*Data shown*
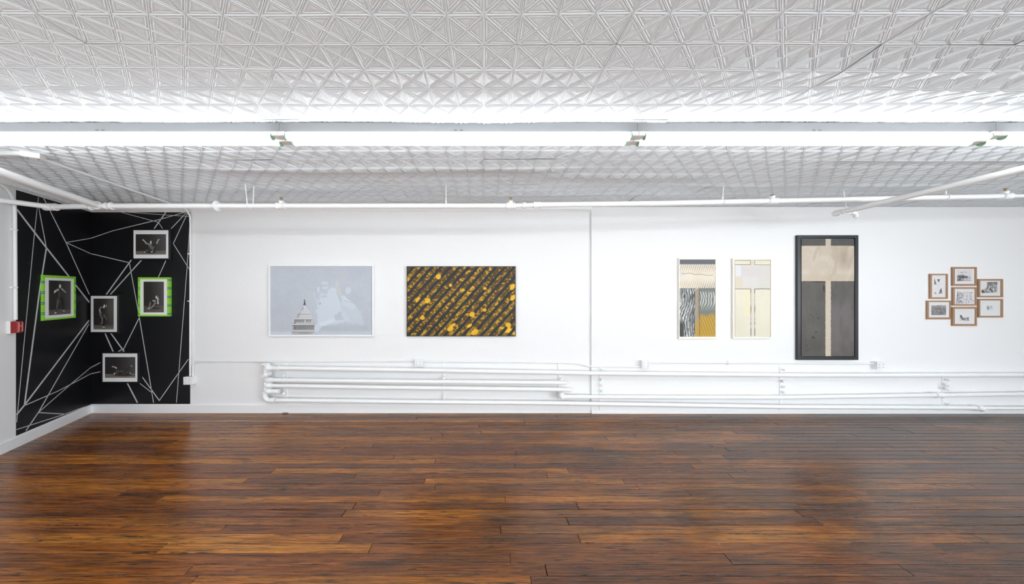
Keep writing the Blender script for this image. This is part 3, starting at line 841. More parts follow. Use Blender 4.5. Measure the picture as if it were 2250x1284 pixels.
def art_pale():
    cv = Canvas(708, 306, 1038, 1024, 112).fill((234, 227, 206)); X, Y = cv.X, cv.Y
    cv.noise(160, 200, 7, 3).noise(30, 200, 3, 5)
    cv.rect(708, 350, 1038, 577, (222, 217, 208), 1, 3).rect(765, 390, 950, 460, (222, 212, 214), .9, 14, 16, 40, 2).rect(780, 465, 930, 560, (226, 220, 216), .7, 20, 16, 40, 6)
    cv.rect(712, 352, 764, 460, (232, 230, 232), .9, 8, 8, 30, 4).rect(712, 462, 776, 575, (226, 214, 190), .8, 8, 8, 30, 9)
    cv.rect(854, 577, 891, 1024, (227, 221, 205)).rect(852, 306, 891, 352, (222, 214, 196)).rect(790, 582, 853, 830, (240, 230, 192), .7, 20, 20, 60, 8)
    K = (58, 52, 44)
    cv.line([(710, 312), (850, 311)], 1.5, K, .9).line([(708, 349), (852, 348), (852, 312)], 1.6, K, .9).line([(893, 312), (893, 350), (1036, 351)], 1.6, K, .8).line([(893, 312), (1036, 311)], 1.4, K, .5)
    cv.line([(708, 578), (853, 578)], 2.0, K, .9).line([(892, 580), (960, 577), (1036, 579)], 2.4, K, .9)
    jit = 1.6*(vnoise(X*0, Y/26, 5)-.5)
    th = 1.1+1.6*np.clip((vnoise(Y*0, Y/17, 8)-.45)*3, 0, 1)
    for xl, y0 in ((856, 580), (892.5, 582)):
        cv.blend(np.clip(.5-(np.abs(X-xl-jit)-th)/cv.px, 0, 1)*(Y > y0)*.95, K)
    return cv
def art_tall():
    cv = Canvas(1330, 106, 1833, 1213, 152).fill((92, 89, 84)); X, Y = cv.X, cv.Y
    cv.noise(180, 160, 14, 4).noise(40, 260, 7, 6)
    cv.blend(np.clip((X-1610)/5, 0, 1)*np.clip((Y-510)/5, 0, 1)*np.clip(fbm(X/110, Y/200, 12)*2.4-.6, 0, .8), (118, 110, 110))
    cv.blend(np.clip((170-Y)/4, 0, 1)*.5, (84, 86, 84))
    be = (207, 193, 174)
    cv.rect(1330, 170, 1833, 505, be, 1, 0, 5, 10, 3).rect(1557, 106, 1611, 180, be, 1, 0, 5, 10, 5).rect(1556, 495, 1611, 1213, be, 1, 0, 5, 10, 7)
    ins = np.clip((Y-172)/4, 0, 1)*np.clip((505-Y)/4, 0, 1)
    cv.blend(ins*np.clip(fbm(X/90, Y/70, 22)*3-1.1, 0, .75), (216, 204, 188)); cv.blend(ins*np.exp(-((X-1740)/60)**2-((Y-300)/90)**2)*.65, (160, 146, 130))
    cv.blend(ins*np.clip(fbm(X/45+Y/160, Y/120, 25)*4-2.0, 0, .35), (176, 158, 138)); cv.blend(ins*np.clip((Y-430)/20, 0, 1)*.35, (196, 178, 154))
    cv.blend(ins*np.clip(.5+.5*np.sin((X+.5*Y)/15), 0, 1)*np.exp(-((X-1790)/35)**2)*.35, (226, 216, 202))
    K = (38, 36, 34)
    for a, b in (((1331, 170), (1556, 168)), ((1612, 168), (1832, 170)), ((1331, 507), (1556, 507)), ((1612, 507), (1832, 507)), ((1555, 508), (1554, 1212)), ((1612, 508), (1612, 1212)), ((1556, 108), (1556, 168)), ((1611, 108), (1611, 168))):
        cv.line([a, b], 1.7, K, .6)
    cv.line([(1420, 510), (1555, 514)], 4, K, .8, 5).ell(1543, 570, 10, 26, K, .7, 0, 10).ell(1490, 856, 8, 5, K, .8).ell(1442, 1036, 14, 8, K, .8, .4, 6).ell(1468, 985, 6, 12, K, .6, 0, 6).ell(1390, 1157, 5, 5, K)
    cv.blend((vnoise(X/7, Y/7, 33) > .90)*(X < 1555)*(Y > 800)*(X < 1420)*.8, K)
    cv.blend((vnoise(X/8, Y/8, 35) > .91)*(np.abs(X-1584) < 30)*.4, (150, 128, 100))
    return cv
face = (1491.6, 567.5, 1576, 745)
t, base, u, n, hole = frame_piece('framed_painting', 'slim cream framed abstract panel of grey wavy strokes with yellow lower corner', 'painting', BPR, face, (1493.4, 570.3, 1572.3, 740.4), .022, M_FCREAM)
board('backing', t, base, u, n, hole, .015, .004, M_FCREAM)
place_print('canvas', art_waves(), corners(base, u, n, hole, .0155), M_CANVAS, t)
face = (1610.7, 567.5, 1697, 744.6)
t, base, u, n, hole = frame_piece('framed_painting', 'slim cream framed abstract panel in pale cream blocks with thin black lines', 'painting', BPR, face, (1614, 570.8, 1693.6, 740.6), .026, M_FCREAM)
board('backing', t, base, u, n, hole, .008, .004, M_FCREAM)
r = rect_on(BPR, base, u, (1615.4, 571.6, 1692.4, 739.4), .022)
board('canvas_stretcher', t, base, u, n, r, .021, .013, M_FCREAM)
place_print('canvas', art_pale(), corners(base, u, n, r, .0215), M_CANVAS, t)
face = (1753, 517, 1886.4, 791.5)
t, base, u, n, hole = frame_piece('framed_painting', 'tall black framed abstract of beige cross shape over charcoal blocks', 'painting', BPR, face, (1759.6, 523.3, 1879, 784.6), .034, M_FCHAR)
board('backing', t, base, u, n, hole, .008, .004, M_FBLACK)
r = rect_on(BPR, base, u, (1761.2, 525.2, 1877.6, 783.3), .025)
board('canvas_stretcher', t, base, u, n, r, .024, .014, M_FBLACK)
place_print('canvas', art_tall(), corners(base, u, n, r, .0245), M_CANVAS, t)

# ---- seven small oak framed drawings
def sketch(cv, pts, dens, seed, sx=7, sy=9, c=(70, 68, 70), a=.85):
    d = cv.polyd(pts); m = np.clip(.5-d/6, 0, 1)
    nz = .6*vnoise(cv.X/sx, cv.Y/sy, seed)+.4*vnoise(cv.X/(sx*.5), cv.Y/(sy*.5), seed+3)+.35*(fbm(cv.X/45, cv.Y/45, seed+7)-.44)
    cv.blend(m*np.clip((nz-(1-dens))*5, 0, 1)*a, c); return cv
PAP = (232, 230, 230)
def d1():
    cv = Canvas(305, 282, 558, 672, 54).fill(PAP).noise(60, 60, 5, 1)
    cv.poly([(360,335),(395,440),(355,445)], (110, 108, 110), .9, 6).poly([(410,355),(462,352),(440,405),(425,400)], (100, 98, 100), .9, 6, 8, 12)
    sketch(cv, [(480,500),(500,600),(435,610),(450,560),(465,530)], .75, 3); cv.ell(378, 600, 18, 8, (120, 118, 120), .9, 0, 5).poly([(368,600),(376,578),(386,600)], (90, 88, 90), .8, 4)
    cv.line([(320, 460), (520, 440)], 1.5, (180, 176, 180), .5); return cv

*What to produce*
Reproduce all of the data exactly; the pictures do not belong in the copy.

*Completed exercise*
Keep writing the Blender script for this image. This is part 3, starting at line 841. More parts follow. Use Blender 4.5. Measure the picture as if it were 2250x1284 pixels.
def art_pale():
    cv = Canvas(708, 306, 1038, 1024, 112).fill((234, 227, 206)); X, Y = cv.X, cv.Y
    cv.noise(160, 200, 7, 3).noise(30, 200, 3, 5)
    cv.rect(708, 350, 1038, 577, (222, 217, 208), 1, 3).rect(765, 390, 950, 460, (222, 212, 214), .9, 14, 16, 40, 2).rect(780, 465, 930, 560, (226, 220, 216), .7, 20, 16, 40, 6)
    cv.rect(712, 352, 764, 460, (232, 230, 232), .9, 8, 8, 30, 4).rect(712, 462, 776, 575, (226, 214, 190), .8, 8, 8, 30, 9)
    cv.rect(854, 577, 891, 1024, (227, 221, 205)).rect(852, 306, 891, 352, (222, 214, 196)).rect(790, 582, 853, 830, (240, 230, 192), .7, 20, 20, 60, 8)
    K = (58, 52, 44)
    cv.line([(710, 312), (850, 311)], 1.5, K, .9).line([(708, 349), (852, 348), (852, 312)], 1.6, K, .9).line([(893, 312), (893, 350), (1036, 351)], 1.6, K, .8).line([(893, 312), (1036, 311)], 1.4, K, .5)
    cv.line([(708, 578), (853, 578)], 2.0, K, .9).line([(892, 580), (960, 577), (1036, 579)], 2.4, K, .9)
    jit = 1.6*(vnoise(X*0, Y/26, 5)-.5)
    th = 1.1+1.6*np.clip((vnoise(Y*0, Y/17, 8)-.45)*3, 0, 1)
    for xl, y0 in ((856, 580), (892.5, 582)):
        cv.blend(np.clip(.5-(np.abs(X-xl-jit)-th)/cv.px, 0, 1)*(Y > y0)*.95, K)
    return cv
def art_tall():
    cv = Canvas(1330, 106, 1833, 1213, 152).fill((92, 89, 84)); X, Y = cv.X, cv.Y
    cv.noise(180, 160, 14, 4).noise(40, 260, 7, 6)
    cv.blend(np.clip((X-1610)/5, 0, 1)*np.clip((Y-510)/5, 0, 1)*np.clip(fbm(X/110, Y/200, 12)*2.4-.6, 0, .8), (118, 110, 110))
    cv.blend(np.clip((170-Y)/4, 0, 1)*.5, (84, 86, 84))
    be = (207, 193, 174)
    cv.rect(1330, 170, 1833, 505, be, 1, 0, 5, 10, 3).rect(1557, 106, 1611, 180, be, 1, 0, 5, 10, 5).rect(1556, 495, 1611, 1213, be, 1, 0, 5, 10, 7)
    ins = np.clip((Y-172)/4, 0, 1)*np.clip((505-Y)/4, 0, 1)
    cv.blend(ins*np.clip(fbm(X/90, Y/70, 22)*3-1.1, 0, .75), (216, 204, 188)); cv.blend(ins*np.exp(-((X-1740)/60)**2-((Y-300)/90)**2)*.65, (160, 146, 130))
    cv.blend(ins*np.clip(fbm(X/45+Y/160, Y/120, 25)*4-2.0, 0, .35), (176, 158, 138)); cv.blend(ins*np.clip((Y-430)/20, 0, 1)*.35, (196, 178, 154))
    cv.blend(ins*np.clip(.5+.5*np.sin((X+.5*Y)/15), 0, 1)*np.exp(-((X-1790)/35)**2)*.35, (226, 216, 202))
    K = (38, 36, 34)
    for a, b in (((1331, 170), (1556, 168)), ((1612, 168), (1832, 170)), ((1331, 507), (1556, 507)), ((1612, 507), (1832, 507)), ((1555, 508), (1554, 1212)), ((1612, 508), (1612, 1212)), ((1556, 108), (1556, 168)), ((1611, 108), (1611, 168))):
        cv.line([a, b], 1.7, K, .6)
    cv.line([(1420, 510), (1555, 514)], 4, K, .8, 5).ell(1543, 570, 10, 26, K, .7, 0, 10).ell(1490, 856, 8, 5, K, .8).ell(1442, 1036, 14, 8, K, .8, .4, 6).ell(1468, 985, 6, 12, K, .6, 0, 6).ell(1390, 1157, 5, 5, K)
    cv.blend((vnoise(X/7, Y/7, 33) > .90)*(X < 1555)*(Y > 800)*(X < 1420)*.8, K)
    cv.blend((vnoise(X/8, Y/8, 35) > .91)*(np.abs(X-1584) < 30)*.4, (150, 128, 100))
    return cv
face = (1491.6, 567.5, 1576, 745)
t, base, u, n, hole = frame_piece('framed_painting', 'slim cream framed abstract panel of grey wavy strokes with yellow lower corner', 'painting', BPR, face, (1493.4, 570.3, 1572.3, 740.4), .022, M_FCREAM)
board('backing', t, base, u, n, hole, .015, .004, M_FCREAM)
place_print('canvas', art_waves(), corners(base, u, n, hole, .0155), M_CANVAS, t)
face = (1610.7, 567.5, 1697, 744.6)
t, base, u, n, hole = frame_piece('framed_painting', 'slim cream framed abstract panel in pale cream blocks with thin black lines', 'painting', BPR, face, (1614, 570.8, 1693.6, 740.6), .026, M_FCREAM)
board('backing', t, base, u, n, hole, .008, .004, M_FCREAM)
r = rect_on(BPR, base, u, (1615.4, 571.6, 1692.4, 739.4), .022)
board('canvas_stretcher', t, base, u, n, r, .021, .013, M_FCREAM)
place_print('canvas', art_pale(), corners(base, u, n, r, .0215), M_CANVAS, t)
face = (1753, 517, 1886.4, 791.5)
t, base, u, n, hole = frame_piece('framed_painting', 'tall black framed abstract of beige cross shape over charcoal blocks', 'painting', BPR, face, (1759.6, 523.3, 1879, 784.6), .034, M_FCHAR)
board('backing', t, base, u, n, hole, .008, .004, M_FBLACK)
r = rect_on(BPR, base, u, (1761.2, 525.2, 1877.6, 783.3), .025)
board('canvas_stretcher', t, base, u, n, r, .024, .014, M_FBLACK)
place_print('canvas', art_tall(), corners(base, u, n, r, .0245), M_CANVAS, t)

# ---- seven small oak framed drawings
def sketch(cv, pts, dens, seed, sx=7, sy=9, c=(70, 68, 70), a=.85):
    d = cv.polyd(pts); m = np.clip(.5-d/6, 0, 1)
    nz = .6*vnoise(cv.X/sx, cv.Y/sy, seed)+.4*vnoise(cv.X/(sx*.5), cv.Y/(sy*.5), seed+3)+.35*(fbm(cv.X/45, cv.Y/45, seed+7)-.44)
    cv.blend(m*np.clip((nz-(1-dens))*5, 0, 1)*a, c); return cv
PAP = (232, 230, 230)
def d1():
    cv = Canvas(305, 282, 558, 672, 54).fill(PAP).noise(60, 60, 5, 1)
    cv.poly([(360,335),(395,440),(355,445)], (110, 108, 110), .9, 6).poly([(410,355),(462,352),(440,405),(425,400)], (100, 98, 100), .9, 6, 8, 12)
    sketch(cv, [(480,500),(500,600),(435,610),(450,560),(465,530)], .75, 3); cv.ell(378, 600, 18, 8, (120, 118, 120), .9, 0, 5).poly([(368,600),(376,578),(386,600)], (90, 88, 90), .8, 4)
    cv.line([(320, 460), (520, 440)], 1.5, (180, 176, 180), .5); return cv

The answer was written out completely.